The Mountain Goats: Documenting sordid little scenes in living color

We shall all be healed.The Mountain Goats at the Empty Bottle

Chicago, February 28, 2004

When the Mountain Goats rolled into town on Saturday, they brought with them a wave of mild weather that lasted the weekend. A 60-degree February day in Chicago is the kind of miracle that the Mountain Goats can conjure up.


I’m a newcomer to the cult of the goat, a fan since 2002’s All Hail West Texas, which blew me away, but the sold out crowd at the Empty Bottle contained folks who’ve been keeping an eye on John Darnielle for nigh on a decade. He and bassist Peter Hughes didn’t disappoint any of us. With a set heavy on songs from their two latest releases on 4AD, Tallahassee and this year’s We Shall All Be Healed, but reaching back to the early days with an obligatory encore of “Cubs in Five,” the duo seemed to enjoy taunting, teasing and pleasing the packed crowd.

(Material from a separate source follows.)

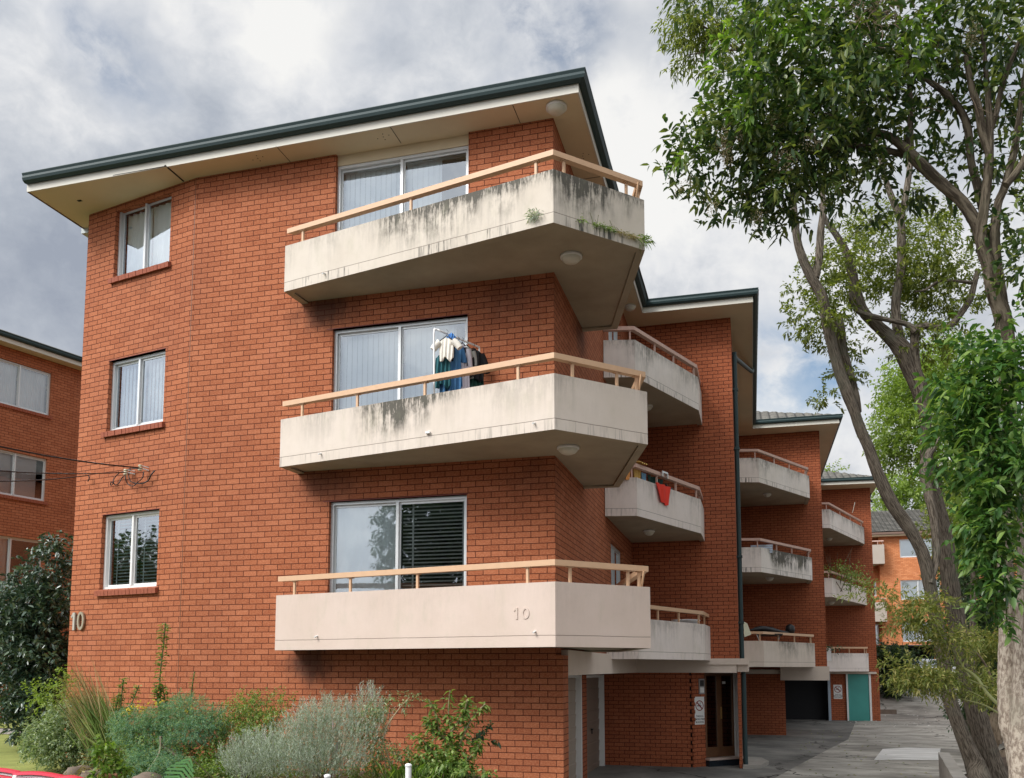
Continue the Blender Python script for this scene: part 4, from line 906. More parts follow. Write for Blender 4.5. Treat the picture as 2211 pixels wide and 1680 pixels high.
def garment(name, lab, t, col, width, length, drop, taper=1.0, sleeve=0, slen=.25, ang=0.0, waves=4, amp=.02, thick=.02, hanger=True, legs=False, cat='garment', dx=0, hang='dark'):
    c = fr(t) + np.array([dx, 0, 0]); u = np.array([math.cos(ang), math.sin(ang), 0]); nn = np.array([-u[1], u[0], 0]); t_ = thing(name, lab, cat, tuple(c - np.array([0, 0, drop + length])), 'laundry on the clothes stand')
    mb = MB(); mb.sm = True; NU, NV = 26, 16; ph = random.random() * 6
    for s_ in (1, -1):
        def P(i, j):
            a = i / NU * 2 - 1; v = j / NV; wv = width * (1 + (taper - 1) * v); sh = -.06 * (abs(a) ** 1.6) * max(0, 1 - v * 3)
            if legs and v > .42: a2 = a if abs(a) > .08 else math.copysign(.08 + .0, a if a else 1)
            else: a2 = a
            w2 = amp * math.sin(a * waves * 3.1 + ph + v * 2) * (.3 + v) + s_ * thick * math.sqrt(max(0, 1 - a * a))
            hem = .03 * math.sin(a * 5 + ph) * v
            return c + u * a2 * wv / 2 + nn * w2 + np.array([0, 0, -drop - length * v + sh - hem])
        G = [[P(i, j) for i in range(NU + 1)] for j in range(NV + 1)]; mb.grid(G if s_ > 0 else [r[::-1] for r in G])
    m_ = cloth(*col); b_ = mb.build('cloth', m_, t_)
    if sleeve:
        for s_ in (-1, 1):
            mb = MB(); a = c + u * s_ * width * .42 + np.array([0, 0, -drop - .05]); mb.tube([tuple(a), tuple(a + u * s_ * sleeve * .6 + np.array([0, 0, -slen * .45])), tuple(a + u * s_ * sleeve + np.array([0, 0, -slen]))], [.055, .05, .045], 10, k=3); mb.build('sleeve', m_, t_)
    if hanger:
        mb = MB(); hw = width * .42; mb.tube([tuple(c + np.array([0, 0, .03])), tuple(c + np.array([.02, 0, .0])), tuple(c + np.array([0, 0, -drop * .6]))], .003, 5); mb.tube([tuple(c - u * hw + np.array([0, 0, -drop - .03])), tuple(c + np.array([0, 0, -drop * .6])), tuple(c + u * hw + np.array([0, 0, -drop - .03]))], .008, 6); mb.build('hanger', M['black'] if hang == 'dark' else M['white_plastic'], t_)
    return t_
garment('baby_suit', 'small cream baby suit hanging in front of the white pole', .02, ('cream', (.78, .74, .66)), .22, .30, .10, .9, .10, .10, ang=.1, amp=.012, dx=.06)
garment('trousers', 'teal green trousers hanging behind the baby suit', .10, ('teal', (.03, .13, .15)), .20, .46, .30, 1.2, ang=.2, amp=.03, hanger=False, dx=-.04)
garment('shirt', 'mid blue shirt with short sleeves on the stand', .30, ('blue', (.06, .19, .40)), .24, .60, .08, 1.1, .08, .22, ang=.9, amp=.03)
garment('trousers', 'long blue trousers reaching below the handrail', .22, ('denim', (.08, .22, .42)), .30, .90, .10, 1.0, ang=.5, amp=.03, hanger=False)
garment('shirt', 'pale lilac white shirt hanging between the dark ones', .50, ('lilac', (.70, .66, .72)), .20, .84, .08, 1.3, .05, .25, ang=1.0, amp=.03, dx=.02)
garment('shirt', 'black shirt hanging between the blue and lilac shirts', .42, ('black', (.012, .012, .02)), .22, .48, .07, 1.0, .06, .25, ang=1.1)
garment('shirt', 'grey shirt beside the black coat', .66, ('grey', (.40, .40, .37)), .22, .42, .07, 1.0, .06, .2, ang=1.0)
garment('coat', 'black coat, rightmost on the clothes stand', .84, ('black2', (.01, .01, .012)), .28, .44, .08, 1.15, .10, .26, ang=.7, thick=.05)
garment('trousers', 'dark green trousers hanging behind the black coat', .92, ('green', (.015, .07, .055)), .22, .92, .10, .95, ang=.6, hanger=False)
garment('cap', 'bright blue folded cap cloth on top of the hangers', .24, ('skyblue', (.12, .32, .70)), .13, .09, -.02, 1.0, ang=.5, hanger=False, thick=.05, cat='cap')
# ---------------------------------------------------------------- things on the inner balconies
bev = Basis((-2.00, 16.40), (-.95, 18.95)); zt = 5.21
def drape(name, lab, u0, u1, z1, z0, n, col, cat='towel', amp=.02, over=False, group='washing on the inner balcony rail', taper=1.0, skew=0):
    mb = MB(); mb.sm = True; N = 20
    def P(i, j): a = i / N; v = j / 10; uc = (u0 + u1) / 2 + skew * v; w_ = (u1 - u0) * (1 + (taper - 1) * v); return bev.p(uc + (a - .5) * w_, n + amp * math.sin(a * 15 + v * 2), z1 + (z0 - z1) * v + .02 * math.sin(a * 7) * v)
    G = [[P(i, j) for i in range(N + 1)] for j in range(11)]; mb.grid(G)
    G2 = [[tuple(np.array(q) + np.array([-bev.n[0], -bev.n[1], 0]) * .012) for q in r[::-1]] for r in G]; mb.grid(G2)
    if over: mb.grid([[bev.p(u0 + (u1 - u0) * i / N, -.12 + .16 * j / 6, z1 + .02 + .03 * math.sin(math.pi * j / 6) + .015 * math.sin(i * 1.1)) for i in range(N + 1)] for j in range(7)])
    o = mb.build(name, cloth(*col)); return tag(o, lab, cat, group)
drape('towel', 'orange towel at the corner of the inner middle balcony', -.35, -.02, zt + .20, zt - .03, -.13, ('orange', (.60, .26, .08)))
drape('towel', 'mustard yellow towel folded over the balcony handrail', .10, .38, zt + .285, zt - .02, -.13, ('mustard', (.62, .40, .12)), over=True)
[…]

Darnielle played his acoustic guitar sitting down the whole time, alternating drinks between Newcastle, Jameson and champagne. Hughes hovered above, looking like Daniel Day Lewis, occasionally swigging whisky from a flask. The emotional intensity of Darnielle’s performance was what you’d expect if you listen to the records. There’s a manic exuberance in the way he reels off his stories of bitter love and hopeless situations.

He gets a lot of credit for his lyrics, and critics are quick to point out the fact that Darnielle is also a writer of prose. His stuff is far too often described as “literate,” which is true, but obvious. (“Nasal” and “bleat” are other words that seem to show up in every article.) Sure, the lyrics are great. But the music has a subtle eloquence that usually gets overlooked. In a recent interview with Magnet magazine, Robyn Hitchcock describes what makes the best songs great is “the feel of the song.” Hitchcock singles out “Whiter Shade of Pale” and “Visions of Johanna” as examples of this: “I don’t know what it’s about, but when you hear it there’s an emotional truth in it.” Darnielle’s best songs have this emotional truth in them, even the ones with obtuse lyrics. There are plenty of Mountain Goats songs that I have never figured out, but I connect with the feel of them, or a line or two hits me particularly hard. Like in “Riches and Wonders” when he sings, “I want to go home, but I am home,” it just gets me. And even though I don’t know what the rest of that song is about, and couldn’t quote another line from it if my life depended on it, the song resonates, makes sense on a non-verbal level, and just works.

There are lots of moments like this on the new album, We Shall All Be Healed. There’s not a lot that I personally connect to among all the bathtub speed freaks who populate this album. But I catch glimpses of “all you tweakers with your hands out” as the “headstones climb up the hills” and I feel it. Adam Yauch wrote, “If you feel what I’m feeling then it’s a musical masterpiece / If you can hear what I’m dealing with then that’s cool at least.” I’m not sure whether or not We Shall All Be Healed is a musical masterpiece, but there are moments when you absolutely feel what the narrator is feeling. In “Your Belgian Things” when he sighs, “A tiger’s never going to change its stripes / I guess / I guess, but Jesus what a mess,” you momentarily give up all hope for any relationship you’ve ever wanted to make better. It’s a tough album to listen to for the toll it takes on your psyche. It’s not easy-listening music. But it’s worth it.

In concert, Darnielle tempers the emotional damage with humorous anecdotes, comically autistic intros and blatantly genuine appreciation for the ovations his audience showers upon him. He knows we’re rooting for him and for his doomed cast of recurring characters. Whether he’s singing tender lullabies for abusive junkies or scolding an enthusiastically wasted fan for jinxing the Cubs, Darnielle’s almost sociopathic faith in his own words is palpable. You feel the intensity of a religious zealot. The dingy punk rock bar is transformed into an old-time revival as the congregation raises their hands above their heads and shouts out in a fervor. Hallelujah! And as the Mountain Goats pray over us and call upon the Holy Spirit to come down and put a tongue of fire on each of our foreheads, we are all healed.

Hail Satan!

Be sure to check out the Glorious Noise interview with John Darnielle, and Johnny Loftus’ review of a Mountain Goats show from March, 2002. You can download “Palmcorder Yajna” and “No Children” and lots of other mp3s. There’s also a neat We Shall All Be Healed microsite.

5 thoughts on “The Mountain Goats: Documenting sordid little scenes in living color”

  1. So, you liked the show then? You saw the sign, as it were?

    One of the things I like best about Darnielle is that — despite the “literate” lyrics — he can also fill the most straightforward language with devastating emotion. In one of the songs on “Sweden” (whose title escapes me at the moment), he sings to his estranged love, “I know you’re changing/Damn you/I know you’re changing/God damn you for that.” It just kills me.

  2. amyc…scary stuff is afoot

    i was listening to that song (snow crush killing song) and that exact line was sung as i read your comment.